3. The larger story must be the growing depth and reach of Asian economies. Indian Ocean sea-lines of communication (SLOC) are pretty important for Asia’s economies, and the piracy fight tells us two things.

a. Asia’s economies are now so big and prosperous that pirates can make a living off of them. Can you imagine anyone preying on Indian Ocean shipping as a profession 40 years ago? Indian Ocean SLOCs, connecting East Asia with the Middle East and Europe, now clearly rival those focused on the US in the Atlantic and Pacific – yet another mark of the gravity shift from West and East.

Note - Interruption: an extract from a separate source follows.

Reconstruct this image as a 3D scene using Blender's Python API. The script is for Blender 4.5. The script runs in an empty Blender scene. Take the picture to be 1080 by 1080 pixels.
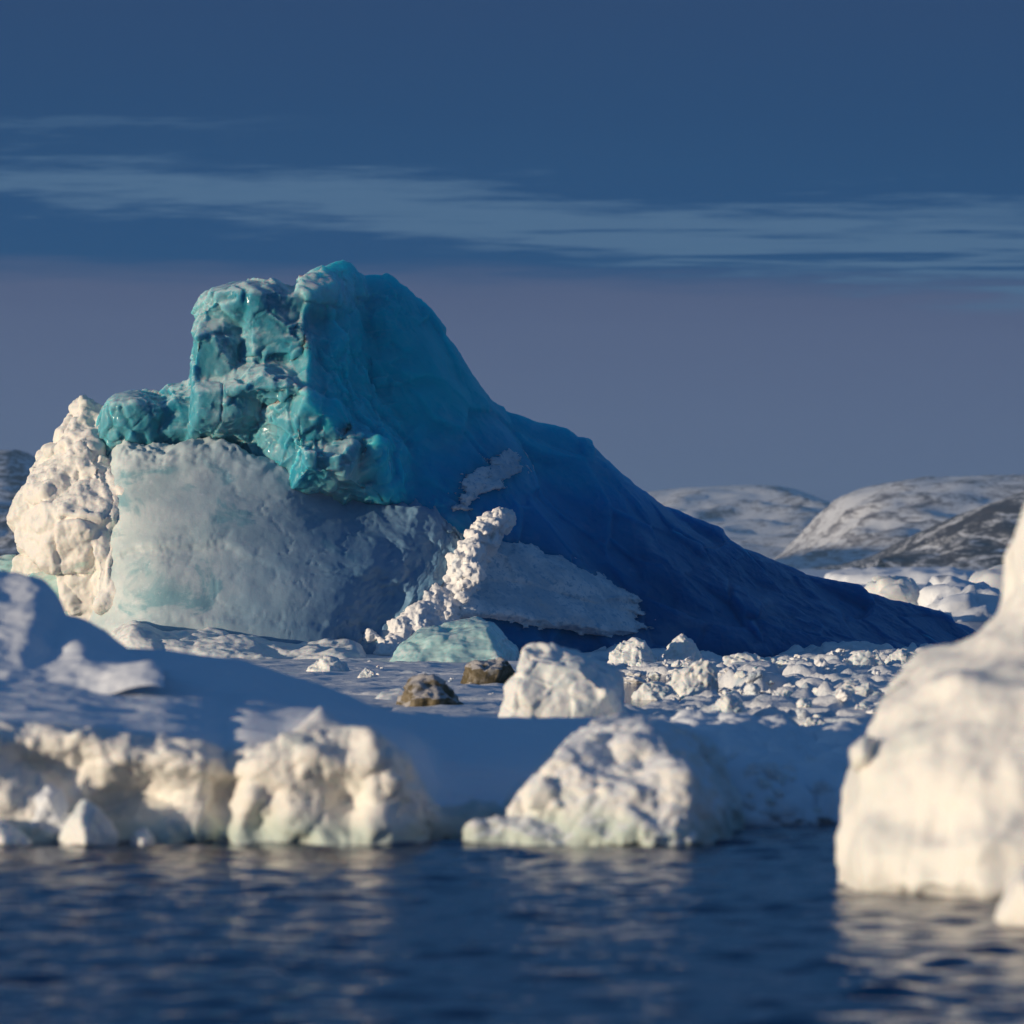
import bpy, bmesh, math, random
import numpy as np
from mathutils import Vector

random.seed(7)
C = bpy.context.scene.collection
F, H, YH = 5138.0, 4.0, 594.0          # focal length in photo pixels, eye height, horizon row

def P(px, py, d):                       # a point of the place seen at (px, py) and d metres away
    return ((px - 540.0) * d / F, d, H - (py - YH) * d / F)
def base_d(py):                         # distance of a waterline seen at row py
    return F * H / (py - YH)

# ------------------------------------------------------------------ noise
_rs = np.random.RandomState(11)
_perm = np.concatenate([_rs.permutation(256)] * 3)
_g = _rs.normal(size=(256, 3)); _g /= np.linalg.norm(_g, axis=1)[:, None]
_rp = _rs.rand(256, 3)
_rd = _rs.normal(size=(256, 3)); _rd /= np.linalg.norm(_rd, axis=1)[:, None]

def _h(i, j, k):
    return _perm[_perm[_perm[i & 255] + (j & 255)] + (k & 255)]
def pnoise(p):
    i = np.floor(p).astype(np.int64); f = p - i
    u = f * f * f * (f * (f * 6 - 15) + 10)
    r = 0
    for a in (0, 1):
        wa = u[:, 0] if a else 1 - u[:, 0]
        for b in (0, 1):
            wb = u[:, 1] if b else 1 - u[:, 1]
            for c in (0, 1):
                wc = u[:, 2] if c else 1 - u[:, 2]
                g = _g[_h(i[:, 0] + a, i[:, 1] + b, i[:, 2] + c)]
                r = r + wa * wb * wc * ((f - (a, b, c)) * g).sum(1)
    return r
def fbm(p, octv=4, gain=.5, lac=2.03, mode=0):
    r = 0; a = 1.0; q = np.array(p, float)
    for o in range(octv):
        n = pnoise(q + o * 17.3)
        if mode == 1: n = np.abs(n) * 2 - .45           # billow
        if mode == 2: n = .5 - np.abs(n) * 2            # ridged
        r = r + a * n; a *= gain; q = q * lac
    return r
def worley(p):
    i = np.floor(p).astype(np.int64); f = p - i
    best = np.full(len(p), 9.0); sec = best.copy(); idx = np.zeros(len(p), np.int64); off = np.zeros((len(p), 3))
    for a in (-1, 0, 1):
        for b in (-1, 0, 1):
            for c in (-1, 0, 1):
                hh = _h(i[:, 0] + a, i[:, 1] + b, i[:, 2] + c)
                v = f - (_rp[hh] + (a, b, c)); dd = (v * v).sum(1)
                m = dd < best
                sec = np.where(m, best, np.minimum(sec, dd))
                best = np.where(m, dd, best); idx = np.where(m, hh, idx); off[m] = v[m]
    return np.sqrt(best), np.sqrt(sec), idx, off
def facet(p, scale, seed=0, soft=.16):            # broken-ice facets: each cell is cut by its own plane
    q = p * scale + seed
    q = q + .25 * np.stack([pnoise(q * .9 + 5), pnoise(q * .9 + 25), pnoise(q * .9 + 45)], 1)
    f1, f2, k, v = worley(q)
    return (v * _rd[k]).sum(1) / scale * sstep(0, soft, f2 - f1)
def knobs(p, scale, seed=0):            # rounded lumps
    f1, f2, k, v = worley(p * scale + seed)
    return (.55 - f1) / scale
def domes(p, scale, seed=0):
    f1 = worley(p * scale + seed)[0]
    return np.sqrt(np.maximum(.42 - f1 * f1, 0)) / scale
def cups(p, scale, seed=0):             # conchoidal hollows with sharp rims
    q = p * scale + seed
    q = q + .22 * np.stack([pnoise(q * 1.1 + 5), pnoise(q * 1.1 + 25), pnoise(q * 1.1 + 45)], 1)
    f1 = worley(q)[0]
    return (f1 - .45) / scale
def sstep(a, b, x):
    t = np.clip((x - a) / (b - a), 0, 1); return t * t * (3 - 2 * t)

# ------------------------------------------------------------------ meshes
def mesh_from(name, V, Fc, smooth=True, attrs=None):
    me = bpy.data.meshes.new(name)
    V = np.asarray(V, np.float32); Fc = np.asarray(Fc, np.int32); k = Fc.shape[1]
    me.vertices.add(len(V)); me.vertices.foreach_set('co', V.ravel())
    me.loops.add(Fc.size); me.loops.foreach_set('vertex_index', Fc.ravel())
    me.polygons.add(len(Fc)); me.polygons.foreach_set('loop_start', np.arange(0, Fc.size, k, dtype=np.int32))
    me.update(calc_edges=True)
    if smooth: me.polygons.foreach_set('use_smooth', np.ones(len(Fc), bool))
    for n, a in (attrs or {}).items():
        at = me.attributes.new(n, 'FLOAT', 'POINT'); at.data.foreach_set('value', np.asarray(a, np.float32))
    me.validate(); me.update()
    return me
def mesh_arrays(me):
    V = np.zeros(len(me.vertices) * 3, np.float32); me.vertices.foreach_get('co', V)
    N = np.zeros(len(me.vertices) * 3, np.float32); me.vertex_normals.foreach_get('vector', N)
    return V.reshape(-1, 3).astype(float), N.reshape(-1, 3).astype(float)
def set_co(me, V):
    me.vertices.foreach_set('co', np.asarray(V, np.float32).ravel()); me.update()
def displace(me, fn):
    V, N = mesh_arrays(me); d = fn(V, N)
    V = V + (N * d[:, None] if d.ndim == 1 else d); set_co(me, V)
def set_attr(me, n, a):
    at = me.attributes.new(n, 'FLOAT', 'POINT') if n not in me.attributes else me.attributes[n]
    at.data.foreach_set('value', np.asarray(a, np.float32))
def tag(o, label=None, cat=None, group=None, kind=None):
    if label: o['label'] = label
    if cat: o['category'] = cat
    if group: o['group'] = group
    if kind: o['kind'] = kind
    return o
def link(name, me, m, parent=None, origin=None):
    o = bpy.data.objects.new(name, me); C.objects.link(o)
    if m: me.materials.append(m)
    if origin is not None:                 # put the object's origin at its base
        V, _ = mesh_arrays(me); set_co(me, V - np.array(origin)); o.location = origin
    if parent:
        o.parent = parent; o.location = Vector(o.location) - parent.location
    return o
def empty(name, loc):
    o = bpy.data.objects.new(name, None); C.objects.link(o); o.location = loc; o.empty_display_size = .3
    return o
def base_of(me):
    V, _ = mesh_arrays(me)
    return (float((V[:, 0].min() + V[:, 0].max()) / 2), float((V[:, 1].min() + V[:, 1].max()) / 2), 0.0)

def cr(A, ts, tens=.5):                 # Catmull-Rom along axis 0
    n = len(A); i = np.clip(np.floor(ts).astype(int), 0, n - 2); t = (ts - i).reshape((-1,) + (1,) * (A.ndim - 1))
    p0 = A[np.maximum(i - 1, 0)]; p1 = A[i]; p2 = A[i + 1]; p3 = A[np.minimum(i + 2, n - 1)]
    m1 = (p2 - p0) * tens; m2 = (p3 - p1) * tens
    return (2*t**3 - 3*t**2 + 1)*p1 + (t**3 - 2*t**2 + t)*m1 + (-2*t**3 + 3*t**2)*p2 + (t**3 - t**2)*m2
def params(A, step):                    # even spacing along axis 0
    L = np.linalg.norm(np.diff(A, axis=0), axis=2).max(axis=1)
    ts = []
    for k, l in enumerate(L):
        n = max(2, int(round(l / step))); ts += [k + j / n for j in range(n)]
    return np.array(ts + [len(L) - 1e-9])
def patch(name, ctrl, step, tens=.42, flip=False):
    A = np.array(ctrl, float)
    us = params(A, step); vs = params(A.transpose(1, 0, 2), step)
    G = cr(A, us, tens); G = cr(G.transpose(1, 0, 2), vs, tens).transpose(1, 0, 2)
    nu, nv = G.shape[:2]; idx = np.arange(nu * nv).reshape(nu, nv)
    q = np.stack([idx[:-1, :-1], idx[1:, :-1], idx[1:, 1:], idx[:-1, 1:]], -1).reshape(-1, 4)
    if flip: q = q[:, ::-1]
    U, Vv = np.meshgrid(us, vs, indexing='ij')
    return mesh_from(name, G.reshape(-1, 3), q, attrs={'pu': U.ravel(), 'pv': Vv.ravel()})
def attr(me, n):
    a = np.zeros(len(me.vertices), np.float32); me.attributes[n].data.foreach_get('value', a); return a.astype(float)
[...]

b. East Asia’s economies are now rich and confident enough to project power pretty far from their shores. Of course the US Navy is dominant, but East Asia has the money now to buy bigger and better ships, while US military cuts are almost a certainty, and the US navy is an obvious budget-cutting target as the costs of the GWoT have fallen mostly on the Army and Marines. So here is yet another example of that more equal world in which the US will move in the future. If East Asian economic interests and the military force to protect them now extend all the way to Africa, that pretty clearly pushes the US back in the Indian Ocean and raises the obvious question of when the US will move back in the Pacific too.

9 thoughts on “That South Korean Commando Raid against the Somali Pirates

  1. Actually, I see this as a win-win for both the ROK and the US. The US can save its resources where it might need it, and avoid some embarrassing video coverage from human rights activists or when the pirates score some asymmetrical hit. And, the South Koreans get some good press and target practice that Seoul can use against the North Koreans, who usually get all the credit for their bellicose and hysterical rhetoric.

    As far as inept Middle East states, are the intelligence services and militaries, as in Egypt or Jordan, all that competent at providing for their populations as they are at maintaining power? It seems the US continues to back losers.